2 de setembro de 2021

Pelão (1943-2021)


Fiquei sabendo da morte do Pelão (João Carlos Botezelli - ), aos 78 anos de idade, por uma postagem do Gonçalo Jr., que o entrevistou o ano passado para seu livro sobre o Jacob do Bandolim. Na entrevista, ele viu pessoalmente o estado delicado de saúde de Pelão, que estava praticamente em uma UTI dentro de sua casa (e mesmo assim, conversou com ele por horas, acendendo um cigarro atrás do outro). Em 2011, tive a honra de conhecê-lo, quando fui ao seu apartamento com um amigo, o jornalista Marcelo Mazuras, para uma entrevista sobre seus projetos dentro da gravadora Marcus Pereira. Foi uma conversa agradável, franca e muito produtiva, com muito café, fumaça (eu tinha parado de fumar, mas o Mazuras e ele fumavam um atrás do outro) e acessos de tosse da parte do Pelão que me deixaram preocupados com sua saúde na época. Infelizmente o projeto - que era sobre a gravadora Marcus Pereira - não vingou e essa gravação com o Pelão acabou extraviando. Ainda assim, consegui passar para o papel na época o comecinho dessa conversa. Transcrevo esse trecho na íntegra, abaixo, para a posteridade. Um salve ao Pelão, um dos mais autênticos produtores musicais que esse nosso Brasil viu, responsável por muita gente boa gravar o primeiro LP (Cartola, Adoniran entre eles), por gravações antológicas na Marcus Pereira e outras façanhas mais.

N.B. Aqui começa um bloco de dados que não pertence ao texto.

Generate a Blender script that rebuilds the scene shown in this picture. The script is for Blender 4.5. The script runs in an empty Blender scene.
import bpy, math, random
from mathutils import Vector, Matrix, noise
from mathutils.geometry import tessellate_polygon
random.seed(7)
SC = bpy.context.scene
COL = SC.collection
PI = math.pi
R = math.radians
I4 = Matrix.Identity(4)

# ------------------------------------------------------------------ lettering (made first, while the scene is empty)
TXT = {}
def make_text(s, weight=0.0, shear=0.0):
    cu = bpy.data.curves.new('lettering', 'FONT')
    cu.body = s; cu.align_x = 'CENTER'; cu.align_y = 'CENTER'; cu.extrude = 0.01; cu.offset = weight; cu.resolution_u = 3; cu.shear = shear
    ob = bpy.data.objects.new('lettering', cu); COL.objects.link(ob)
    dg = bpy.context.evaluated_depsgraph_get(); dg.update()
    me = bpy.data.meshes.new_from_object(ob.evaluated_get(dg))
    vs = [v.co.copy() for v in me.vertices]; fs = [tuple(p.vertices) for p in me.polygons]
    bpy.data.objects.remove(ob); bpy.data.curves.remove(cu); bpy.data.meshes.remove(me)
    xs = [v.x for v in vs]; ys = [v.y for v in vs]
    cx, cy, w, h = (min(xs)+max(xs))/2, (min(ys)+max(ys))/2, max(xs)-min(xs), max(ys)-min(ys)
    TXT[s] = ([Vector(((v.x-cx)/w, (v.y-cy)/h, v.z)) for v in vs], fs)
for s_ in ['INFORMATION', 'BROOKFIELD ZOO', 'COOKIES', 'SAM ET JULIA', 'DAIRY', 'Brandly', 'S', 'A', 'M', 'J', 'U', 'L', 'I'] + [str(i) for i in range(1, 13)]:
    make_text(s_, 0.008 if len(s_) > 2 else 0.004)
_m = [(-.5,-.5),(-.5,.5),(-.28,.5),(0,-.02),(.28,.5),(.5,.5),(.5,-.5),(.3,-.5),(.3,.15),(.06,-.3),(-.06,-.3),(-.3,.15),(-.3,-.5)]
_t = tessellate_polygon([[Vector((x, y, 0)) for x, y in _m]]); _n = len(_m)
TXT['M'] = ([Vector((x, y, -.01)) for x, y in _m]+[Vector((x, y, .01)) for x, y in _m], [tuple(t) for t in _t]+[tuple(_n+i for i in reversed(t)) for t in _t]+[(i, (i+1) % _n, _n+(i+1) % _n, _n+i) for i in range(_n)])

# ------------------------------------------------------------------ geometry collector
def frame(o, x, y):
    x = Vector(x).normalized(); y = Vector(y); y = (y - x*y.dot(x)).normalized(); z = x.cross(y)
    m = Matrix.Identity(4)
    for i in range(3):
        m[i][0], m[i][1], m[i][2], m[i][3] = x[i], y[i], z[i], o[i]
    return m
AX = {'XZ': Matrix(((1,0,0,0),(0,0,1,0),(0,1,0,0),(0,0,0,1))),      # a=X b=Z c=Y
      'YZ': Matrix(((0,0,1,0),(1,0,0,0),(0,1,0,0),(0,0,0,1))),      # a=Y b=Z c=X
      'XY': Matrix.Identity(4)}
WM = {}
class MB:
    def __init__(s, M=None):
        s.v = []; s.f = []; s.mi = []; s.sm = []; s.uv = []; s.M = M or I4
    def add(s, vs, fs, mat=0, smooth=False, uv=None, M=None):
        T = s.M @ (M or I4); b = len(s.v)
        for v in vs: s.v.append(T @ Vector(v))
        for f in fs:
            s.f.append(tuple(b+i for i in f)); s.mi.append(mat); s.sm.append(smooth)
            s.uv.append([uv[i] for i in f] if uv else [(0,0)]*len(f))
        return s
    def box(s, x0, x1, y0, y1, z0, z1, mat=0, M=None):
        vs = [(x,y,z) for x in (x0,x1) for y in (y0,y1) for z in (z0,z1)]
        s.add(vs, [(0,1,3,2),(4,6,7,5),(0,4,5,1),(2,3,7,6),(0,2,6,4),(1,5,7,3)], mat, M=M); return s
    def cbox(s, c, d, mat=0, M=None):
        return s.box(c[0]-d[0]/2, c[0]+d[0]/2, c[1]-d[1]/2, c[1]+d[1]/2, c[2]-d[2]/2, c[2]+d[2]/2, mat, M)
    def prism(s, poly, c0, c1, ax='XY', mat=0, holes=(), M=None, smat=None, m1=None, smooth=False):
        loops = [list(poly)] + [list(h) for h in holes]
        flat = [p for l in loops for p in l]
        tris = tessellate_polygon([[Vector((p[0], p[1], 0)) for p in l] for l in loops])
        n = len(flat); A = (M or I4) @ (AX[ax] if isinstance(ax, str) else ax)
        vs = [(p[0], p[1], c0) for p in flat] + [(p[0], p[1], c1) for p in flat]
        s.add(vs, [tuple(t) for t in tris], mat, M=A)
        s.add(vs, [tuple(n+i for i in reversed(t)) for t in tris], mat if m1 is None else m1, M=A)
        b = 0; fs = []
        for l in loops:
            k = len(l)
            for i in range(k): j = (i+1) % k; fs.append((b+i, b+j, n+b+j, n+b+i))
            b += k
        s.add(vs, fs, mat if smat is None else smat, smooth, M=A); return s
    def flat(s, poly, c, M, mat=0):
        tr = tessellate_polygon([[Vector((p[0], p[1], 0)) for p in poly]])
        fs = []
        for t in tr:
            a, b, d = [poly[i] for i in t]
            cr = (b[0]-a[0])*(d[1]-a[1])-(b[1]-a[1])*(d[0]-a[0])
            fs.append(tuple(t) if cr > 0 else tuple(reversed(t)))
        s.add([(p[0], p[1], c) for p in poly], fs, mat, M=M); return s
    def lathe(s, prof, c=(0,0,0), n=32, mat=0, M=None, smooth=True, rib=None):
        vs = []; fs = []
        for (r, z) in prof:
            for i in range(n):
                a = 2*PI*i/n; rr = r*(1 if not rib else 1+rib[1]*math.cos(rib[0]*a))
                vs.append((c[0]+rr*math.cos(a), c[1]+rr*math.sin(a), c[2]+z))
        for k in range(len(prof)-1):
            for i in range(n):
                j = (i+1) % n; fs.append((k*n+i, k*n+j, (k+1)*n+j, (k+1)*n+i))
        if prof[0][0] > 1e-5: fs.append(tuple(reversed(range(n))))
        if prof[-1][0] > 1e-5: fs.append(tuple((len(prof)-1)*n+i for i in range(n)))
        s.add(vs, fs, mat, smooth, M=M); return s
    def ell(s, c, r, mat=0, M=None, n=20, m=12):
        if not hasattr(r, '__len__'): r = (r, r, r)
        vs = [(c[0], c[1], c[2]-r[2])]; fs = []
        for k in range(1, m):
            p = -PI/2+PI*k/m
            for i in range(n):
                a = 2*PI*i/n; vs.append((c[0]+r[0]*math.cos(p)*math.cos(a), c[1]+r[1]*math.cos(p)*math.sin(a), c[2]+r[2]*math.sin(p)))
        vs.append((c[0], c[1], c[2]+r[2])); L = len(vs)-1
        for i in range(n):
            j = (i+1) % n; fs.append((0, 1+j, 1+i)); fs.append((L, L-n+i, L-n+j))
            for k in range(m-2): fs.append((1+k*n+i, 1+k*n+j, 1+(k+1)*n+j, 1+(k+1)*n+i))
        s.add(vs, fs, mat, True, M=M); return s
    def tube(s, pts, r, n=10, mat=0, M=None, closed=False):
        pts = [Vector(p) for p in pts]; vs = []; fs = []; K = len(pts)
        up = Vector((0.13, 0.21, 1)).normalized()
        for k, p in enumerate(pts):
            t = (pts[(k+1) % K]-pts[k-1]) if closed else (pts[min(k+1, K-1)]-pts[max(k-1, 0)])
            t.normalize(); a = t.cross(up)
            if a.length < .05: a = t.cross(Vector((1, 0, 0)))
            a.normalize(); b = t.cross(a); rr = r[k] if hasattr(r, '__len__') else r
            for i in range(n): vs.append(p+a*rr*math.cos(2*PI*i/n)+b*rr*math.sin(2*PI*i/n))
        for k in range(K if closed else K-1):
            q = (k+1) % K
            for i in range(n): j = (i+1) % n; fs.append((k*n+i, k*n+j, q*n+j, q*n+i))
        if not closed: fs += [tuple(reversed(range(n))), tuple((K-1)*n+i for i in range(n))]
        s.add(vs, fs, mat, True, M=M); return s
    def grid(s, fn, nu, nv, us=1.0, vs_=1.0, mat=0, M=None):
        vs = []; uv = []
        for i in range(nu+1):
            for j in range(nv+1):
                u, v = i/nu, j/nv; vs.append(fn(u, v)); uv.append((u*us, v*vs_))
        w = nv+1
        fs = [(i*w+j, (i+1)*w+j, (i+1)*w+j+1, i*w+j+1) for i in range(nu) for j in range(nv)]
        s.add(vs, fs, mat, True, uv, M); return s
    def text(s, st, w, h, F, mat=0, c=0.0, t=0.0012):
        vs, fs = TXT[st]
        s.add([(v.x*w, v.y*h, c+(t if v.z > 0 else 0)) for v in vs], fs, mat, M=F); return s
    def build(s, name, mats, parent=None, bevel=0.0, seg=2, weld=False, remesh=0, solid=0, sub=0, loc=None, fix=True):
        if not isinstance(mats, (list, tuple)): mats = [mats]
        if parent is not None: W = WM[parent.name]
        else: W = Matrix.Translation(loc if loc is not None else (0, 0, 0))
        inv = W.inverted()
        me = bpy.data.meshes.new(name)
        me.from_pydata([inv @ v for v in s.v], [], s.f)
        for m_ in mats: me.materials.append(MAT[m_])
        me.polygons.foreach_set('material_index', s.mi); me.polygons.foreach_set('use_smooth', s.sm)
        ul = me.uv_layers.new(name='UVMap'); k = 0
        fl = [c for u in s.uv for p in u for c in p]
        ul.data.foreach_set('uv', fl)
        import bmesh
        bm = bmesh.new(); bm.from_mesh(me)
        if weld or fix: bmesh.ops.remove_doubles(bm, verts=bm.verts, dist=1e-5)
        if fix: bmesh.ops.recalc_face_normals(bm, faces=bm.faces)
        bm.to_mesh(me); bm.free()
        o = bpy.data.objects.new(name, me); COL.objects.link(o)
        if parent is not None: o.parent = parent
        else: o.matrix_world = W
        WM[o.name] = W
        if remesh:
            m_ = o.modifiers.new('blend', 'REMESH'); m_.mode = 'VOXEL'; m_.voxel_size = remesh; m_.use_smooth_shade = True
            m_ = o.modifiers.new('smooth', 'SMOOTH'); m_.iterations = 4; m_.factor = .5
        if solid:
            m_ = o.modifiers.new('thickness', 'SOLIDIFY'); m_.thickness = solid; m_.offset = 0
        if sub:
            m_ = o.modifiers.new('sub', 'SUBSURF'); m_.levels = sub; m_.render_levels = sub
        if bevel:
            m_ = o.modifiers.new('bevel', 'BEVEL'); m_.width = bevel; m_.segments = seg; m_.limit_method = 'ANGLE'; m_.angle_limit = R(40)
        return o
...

MMass- Você fez trabalhos essenciais na gravadora Marcus Pereira, até hoje lembrados, a começar pelo disco do Cartola.
Pelão - Eu trabalhei o tempo suficiente na Marcus Pereira, que deu pra fazer alguns trabalhos. Deixei muitos projetos lá, que infelizmente não souberam fazer.
MMass- Da série de discos regionais da gravadora, você chegou a colaborar em quase todos?
Pelão – Alguns. Mapeamento fiz só o Centro-Oeste e o Sudeste, que fui produzir junto com o Theo (Nota: Theo de Barros, compositor e violonista, coautor de Disparada junto com Geraldo Vandré). Foi o Theo que me indicou. A minha parte, eu escolhia, fazia, e não tinha “não”. Pegava o carro – um Fusquinha – e saía por aí, com o gravador...
MMass – Como era a gravação em si? Era in loco?
MMaz – ...gravava na raça mesmo? Chegava lá na casa do violeiro, “toca aí”, “vambora”?...
Pelão – O melhor gravador que tinha na época era um Werzinho, mono. O Wer era legal porque foi um gravador de guerra, né? Servia pra dar porrada nos outros...
MMass – rs...guerra mesmo!
MMaz – rs...por causa do peso dele?
Pelão – O peso, o corpo pra proteger ele...então era legal pra externa.
MMass –Na linha de frente de batalha era você...e quem mais na equipe nessa época do mapeamento?
Pelão – Externa era eu...
MMass – O Theo não ia junto?
Pelão – Não, ele só emprestava o Fusquinha.
MMaz – E você gravava no interior das casas dos caras?
Pelão – Podia ser na casa ou em campo aberto mesmo. Na casa dos caras a gente pendurava os cobertores na parede pra não “bater” o som. Pra tentar fazer uma coisa melhor. O importante era registrar aquilo.
MMaz – E quem achava esse pessoal, aquele que dava as coordenadas: “tem um fulano ali, na cidade tal...”.
Pelão – Teve alguns que fui eu que descobri, porque fui atrás de um e achei outro. Às vezes falavam que não tinha ninguém na região. Eu insistia que tinha. Procurava as pessoas que eu conhecia na cidade que eram importantes, que conheciam o folclore, as músicas regionais. E como eu tinha sido da TV Tupi, isso sempre ajudava. O sujeito já conhecia ou tinha ouvido falar...
MMass – E nessas gravações vieram artistas mais conhecidos como o Renato Teixeira, né?
Pelão – Isso já foi em estúdio. O Renato tem aquela pesquisa do Chico Noca. Ele ia muito pra Ubatuba e conhecia o Chico Noca. Foi um projeto fantástico que deu um pouco de trabalho. Eu fui lá, gravei, trouxe a gravação e o Theo acrescentou o instrumental em cima. Ficou lindo. Leve. Só o Theo sabe fazer isso – é brasileiro pra cacete. Sem roubar nada.
MMaz – Então você ia lá, com o gravador de guerra, capturava os instrumentos...geralmente era o cara sozinho tocando ou ele trazia o pessoal dele?
Pelão – Eles sempre traziam os agregados. Eu gravei uma catira, que captei em Nova Odessa, que o João Biarini, que era um grande pesquisador – companheiro de Partido Comunista – falou; ‘Vai embora que aqui não tem catira nenhuma”. E eu sabia que tinha, mas não ia brigar com o cara. “Tá legal, João, obrigado”. E eu descobri um grupo de catireiro fantástico! E eu gravei os caras na casa deles. Nessa ocasião eu não tinha auto falante, só fones de ouvido, e o grupo de catira tinha doze pessoas, mais o pessoal lá fora, e eu tinha que pegar o canto deles e o sapateado. No fim deu tudo direitinho. O duro é que no fim todo mundo o queria escutar uma vez ou duas. Eu falava: “Não pode. Se eu passar mais uma vez, apaga”. Aí explicava o contrato, eles assinavam pra receber...tudo direitinho e documentado.